Viejos que después de ochenta años no saben si no hablar de la guerra pero sin nombrar razones, causas o consecuencias. O esos otros jóvenes que callan, como si allí nunca hubiera pasado nada.
Dos formas de eludir un pasado que siempre vive, incluso hoy, en las tumultuosas calles de Barcelona, donde muchos imaginan luchar en nombre de la independencia de una nación que nunca ha sido nación, cuando en el fondo lo hacen por algo que no saben que es: por una historia que no pueden ni quieren entender. Un daño horrible que hicieron Franco y el franquismo a toda España, incluyendo a Cataluña.
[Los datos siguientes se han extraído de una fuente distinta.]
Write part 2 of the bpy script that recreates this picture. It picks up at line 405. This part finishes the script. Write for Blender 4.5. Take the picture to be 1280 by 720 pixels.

Rastros visibles de esas heridas permanecen escondidos pero no invisibles en zonas provincianas como Terra Alta, “donde nunca pasa nada” pero donde está todo. Acoplamiento de relaciones basadas en el trabajo servil con empresas muy internacionales, gente que trabaja en condiciones pre-capitalistas a cambio de salarios de hambre, aires de costumbres liberales coexistiendo con penumbrosas relaciones eclesiásticas (Opus Dei), grandes y modernos empresarios que son a la vez patriarcas medievales. Una España con un pie en el pasado y otro en el futuro y entre ambos pies, un espacio indefinido por donde surcan indescifrables telarañas.
Telarañas: ese es precisamente el título de uno de los últimos artículos políticos de Javier Cercas. Quizás, cuando lo escribió, pensaba en Terra Alta. O al revés: cuando pensaba en Terra Alta pensaba en esas telarañas que impiden a Cataluña liberarse del pasado.
Un pasado que continuará viviendo más allá de los muchos muertos y de los pocos vivos que restan. Y también – o sobre todo – en esas iracundas generaciones de jóvenes actuales, herederos de relatos inconclusos, confusos y atormentados. Como los de Terra Alta.